Objective:
Go from the first line to the line with "return math.atan2(d.x, d.y), math.asin(d.z)" and return those lines verbatim, ends included.

─── Given material ───

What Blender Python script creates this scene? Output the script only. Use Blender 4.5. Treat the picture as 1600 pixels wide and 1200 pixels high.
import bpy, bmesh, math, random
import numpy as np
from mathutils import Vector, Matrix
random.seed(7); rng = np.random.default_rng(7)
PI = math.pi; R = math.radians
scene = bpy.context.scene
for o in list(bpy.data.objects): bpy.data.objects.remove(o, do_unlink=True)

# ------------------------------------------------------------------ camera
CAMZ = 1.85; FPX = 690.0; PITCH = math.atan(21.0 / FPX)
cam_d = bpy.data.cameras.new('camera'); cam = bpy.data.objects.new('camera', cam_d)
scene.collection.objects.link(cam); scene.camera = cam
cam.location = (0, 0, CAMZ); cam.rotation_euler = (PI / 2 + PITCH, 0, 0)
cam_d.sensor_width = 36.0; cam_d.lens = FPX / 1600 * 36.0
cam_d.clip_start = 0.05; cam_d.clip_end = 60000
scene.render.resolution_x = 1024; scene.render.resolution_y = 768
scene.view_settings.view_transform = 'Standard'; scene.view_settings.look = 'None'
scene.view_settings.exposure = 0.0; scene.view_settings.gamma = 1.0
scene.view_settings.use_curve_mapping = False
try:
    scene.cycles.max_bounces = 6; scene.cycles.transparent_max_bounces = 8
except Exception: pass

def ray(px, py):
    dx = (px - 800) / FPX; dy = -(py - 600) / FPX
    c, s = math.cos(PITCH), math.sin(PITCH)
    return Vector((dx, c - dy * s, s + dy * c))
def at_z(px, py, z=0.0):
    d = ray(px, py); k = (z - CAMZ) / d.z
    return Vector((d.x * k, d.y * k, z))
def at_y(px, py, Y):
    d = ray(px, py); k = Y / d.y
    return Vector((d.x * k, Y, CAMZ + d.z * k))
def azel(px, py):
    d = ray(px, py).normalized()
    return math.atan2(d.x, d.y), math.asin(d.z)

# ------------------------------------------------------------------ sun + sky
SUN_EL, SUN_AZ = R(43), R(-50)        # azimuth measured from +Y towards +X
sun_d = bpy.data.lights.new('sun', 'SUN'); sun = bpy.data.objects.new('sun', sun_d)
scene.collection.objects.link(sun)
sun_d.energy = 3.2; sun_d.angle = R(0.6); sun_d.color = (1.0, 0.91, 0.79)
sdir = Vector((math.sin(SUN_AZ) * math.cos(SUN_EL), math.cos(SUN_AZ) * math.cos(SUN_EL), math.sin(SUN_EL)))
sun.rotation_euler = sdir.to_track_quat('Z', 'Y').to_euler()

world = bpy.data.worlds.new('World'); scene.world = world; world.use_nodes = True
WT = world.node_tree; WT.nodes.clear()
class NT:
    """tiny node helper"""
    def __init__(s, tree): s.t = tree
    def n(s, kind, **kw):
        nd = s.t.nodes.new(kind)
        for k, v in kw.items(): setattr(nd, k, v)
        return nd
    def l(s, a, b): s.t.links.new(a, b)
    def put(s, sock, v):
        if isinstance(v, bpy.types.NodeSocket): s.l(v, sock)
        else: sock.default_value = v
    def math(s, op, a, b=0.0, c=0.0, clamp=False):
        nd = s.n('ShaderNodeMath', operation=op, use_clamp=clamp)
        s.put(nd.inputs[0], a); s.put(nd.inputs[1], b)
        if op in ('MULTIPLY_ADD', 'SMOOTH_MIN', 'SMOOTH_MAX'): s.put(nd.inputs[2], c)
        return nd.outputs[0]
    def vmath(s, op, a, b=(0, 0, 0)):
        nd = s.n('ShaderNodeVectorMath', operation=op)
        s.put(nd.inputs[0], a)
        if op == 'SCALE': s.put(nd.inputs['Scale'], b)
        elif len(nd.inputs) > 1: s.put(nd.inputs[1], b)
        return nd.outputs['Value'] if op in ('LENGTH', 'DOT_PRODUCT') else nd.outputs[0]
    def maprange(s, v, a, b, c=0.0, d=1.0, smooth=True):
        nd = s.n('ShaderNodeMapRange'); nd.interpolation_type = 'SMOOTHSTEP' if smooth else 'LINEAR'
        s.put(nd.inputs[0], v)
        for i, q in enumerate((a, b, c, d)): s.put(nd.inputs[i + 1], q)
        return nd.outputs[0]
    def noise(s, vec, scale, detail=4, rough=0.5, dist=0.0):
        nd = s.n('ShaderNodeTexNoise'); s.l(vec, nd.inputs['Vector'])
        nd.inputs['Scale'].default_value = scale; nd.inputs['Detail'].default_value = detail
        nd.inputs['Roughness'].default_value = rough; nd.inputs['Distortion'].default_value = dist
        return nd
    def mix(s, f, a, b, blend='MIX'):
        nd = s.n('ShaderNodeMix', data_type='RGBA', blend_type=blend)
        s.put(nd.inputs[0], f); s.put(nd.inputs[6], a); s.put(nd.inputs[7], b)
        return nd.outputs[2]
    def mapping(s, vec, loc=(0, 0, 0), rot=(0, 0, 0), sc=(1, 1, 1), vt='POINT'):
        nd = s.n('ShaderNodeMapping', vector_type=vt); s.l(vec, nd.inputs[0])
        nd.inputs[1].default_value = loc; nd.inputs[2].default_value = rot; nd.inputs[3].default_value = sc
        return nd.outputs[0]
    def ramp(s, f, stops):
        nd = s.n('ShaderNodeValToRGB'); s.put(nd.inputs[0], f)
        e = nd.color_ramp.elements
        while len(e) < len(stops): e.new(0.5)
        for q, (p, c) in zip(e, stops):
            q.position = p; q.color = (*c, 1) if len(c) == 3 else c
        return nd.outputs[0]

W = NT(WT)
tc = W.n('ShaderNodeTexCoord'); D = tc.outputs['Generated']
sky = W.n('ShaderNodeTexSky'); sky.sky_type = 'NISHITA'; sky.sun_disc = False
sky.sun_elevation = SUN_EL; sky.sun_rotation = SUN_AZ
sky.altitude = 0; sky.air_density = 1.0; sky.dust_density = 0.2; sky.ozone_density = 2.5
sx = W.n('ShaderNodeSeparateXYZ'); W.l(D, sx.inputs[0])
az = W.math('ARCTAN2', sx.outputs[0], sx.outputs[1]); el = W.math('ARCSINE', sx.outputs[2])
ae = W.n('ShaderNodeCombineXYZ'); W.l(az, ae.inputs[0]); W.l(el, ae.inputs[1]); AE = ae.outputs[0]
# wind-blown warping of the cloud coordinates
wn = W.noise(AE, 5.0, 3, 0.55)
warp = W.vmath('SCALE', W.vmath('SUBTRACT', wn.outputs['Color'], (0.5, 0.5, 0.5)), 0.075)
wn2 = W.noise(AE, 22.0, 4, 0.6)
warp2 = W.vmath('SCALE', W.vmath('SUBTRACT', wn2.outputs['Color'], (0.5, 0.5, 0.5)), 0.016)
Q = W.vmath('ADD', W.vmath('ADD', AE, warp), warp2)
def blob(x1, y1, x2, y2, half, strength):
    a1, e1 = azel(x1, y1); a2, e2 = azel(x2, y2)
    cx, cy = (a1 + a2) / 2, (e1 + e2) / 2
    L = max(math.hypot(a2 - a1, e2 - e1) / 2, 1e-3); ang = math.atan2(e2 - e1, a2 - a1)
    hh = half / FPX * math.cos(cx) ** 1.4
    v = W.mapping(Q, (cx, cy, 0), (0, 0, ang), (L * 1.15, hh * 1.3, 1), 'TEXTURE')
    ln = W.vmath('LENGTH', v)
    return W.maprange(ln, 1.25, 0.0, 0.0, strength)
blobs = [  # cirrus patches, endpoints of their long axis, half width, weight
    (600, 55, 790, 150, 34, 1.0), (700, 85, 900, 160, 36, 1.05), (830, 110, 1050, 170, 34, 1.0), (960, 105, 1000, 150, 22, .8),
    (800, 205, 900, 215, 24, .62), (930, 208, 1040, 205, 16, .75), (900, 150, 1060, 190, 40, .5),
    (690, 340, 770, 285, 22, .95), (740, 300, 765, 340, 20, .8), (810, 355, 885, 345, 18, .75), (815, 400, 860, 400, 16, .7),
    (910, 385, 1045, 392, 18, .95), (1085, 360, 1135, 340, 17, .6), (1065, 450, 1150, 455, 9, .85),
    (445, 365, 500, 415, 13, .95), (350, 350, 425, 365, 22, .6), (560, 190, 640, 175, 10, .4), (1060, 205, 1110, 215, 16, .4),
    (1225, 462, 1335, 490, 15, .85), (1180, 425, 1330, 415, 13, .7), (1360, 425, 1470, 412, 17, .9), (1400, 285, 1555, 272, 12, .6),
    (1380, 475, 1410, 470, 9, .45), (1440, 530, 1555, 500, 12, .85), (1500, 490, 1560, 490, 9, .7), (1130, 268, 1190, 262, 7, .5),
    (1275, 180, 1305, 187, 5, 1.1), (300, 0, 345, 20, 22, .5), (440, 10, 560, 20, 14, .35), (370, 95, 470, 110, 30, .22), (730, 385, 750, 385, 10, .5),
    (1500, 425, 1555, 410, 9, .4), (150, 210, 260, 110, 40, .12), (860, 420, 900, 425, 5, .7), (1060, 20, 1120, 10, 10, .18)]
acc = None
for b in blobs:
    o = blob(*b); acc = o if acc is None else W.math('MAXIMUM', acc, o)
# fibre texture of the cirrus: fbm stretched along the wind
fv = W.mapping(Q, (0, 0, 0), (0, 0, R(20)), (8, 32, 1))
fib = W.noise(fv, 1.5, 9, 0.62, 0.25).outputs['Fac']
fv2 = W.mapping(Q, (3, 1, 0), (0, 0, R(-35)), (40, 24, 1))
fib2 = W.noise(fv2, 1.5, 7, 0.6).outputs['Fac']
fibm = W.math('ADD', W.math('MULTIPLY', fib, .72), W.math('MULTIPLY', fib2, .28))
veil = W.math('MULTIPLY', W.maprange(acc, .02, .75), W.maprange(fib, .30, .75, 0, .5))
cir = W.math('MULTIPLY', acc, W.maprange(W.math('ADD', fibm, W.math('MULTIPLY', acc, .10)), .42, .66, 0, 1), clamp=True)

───

Task output:
What Blender Python script creates this scene? Output the script only. Use Blender 4.5. Treat the picture as 1600 pixels wide and 1200 pixels high.
import bpy, bmesh, math, random
import numpy as np
from mathutils import Vector, Matrix
random.seed(7); rng = np.random.default_rng(7)
PI = math.pi; R = math.radians
scene = bpy.context.scene
for o in list(bpy.data.objects): bpy.data.objects.remove(o, do_unlink=True)

# ------------------------------------------------------------------ camera
CAMZ = 1.85; FPX = 690.0; PITCH = math.atan(21.0 / FPX)
cam_d = bpy.data.cameras.new('camera'); cam = bpy.data.objects.new('camera', cam_d)
scene.collection.objects.link(cam); scene.camera = cam
cam.location = (0, 0, CAMZ); cam.rotation_euler = (PI / 2 + PITCH, 0, 0)
cam_d.sensor_width = 36.0; cam_d.lens = FPX / 1600 * 36.0
cam_d.clip_start = 0.05; cam_d.clip_end = 60000
scene.render.resolution_x = 1024; scene.render.resolution_y = 768
scene.view_settings.view_transform = 'Standard'; scene.view_settings.look = 'None'
scene.view_settings.exposure = 0.0; scene.view_settings.gamma = 1.0
scene.view_settings.use_curve_mapping = False
try:
    scene.cycles.max_bounces = 6; scene.cycles.transparent_max_bounces = 8
except Exception: pass

def ray(px, py):
    dx = (px - 800) / FPX; dy = -(py - 600) / FPX
    c, s = math.cos(PITCH), math.sin(PITCH)
    return Vector((dx, c - dy * s, s + dy * c))
def at_z(px, py, z=0.0):
    d = ray(px, py); k = (z - CAMZ) / d.z
    return Vector((d.x * k, d.y * k, z))
def at_y(px, py, Y):
    d = ray(px, py); k = Y / d.y
    return Vector((d.x * k, Y, CAMZ + d.z * k))
def azel(px, py):
    d = ray(px, py).normalized()
    return math.atan2(d.x, d.y), math.asin(d.z)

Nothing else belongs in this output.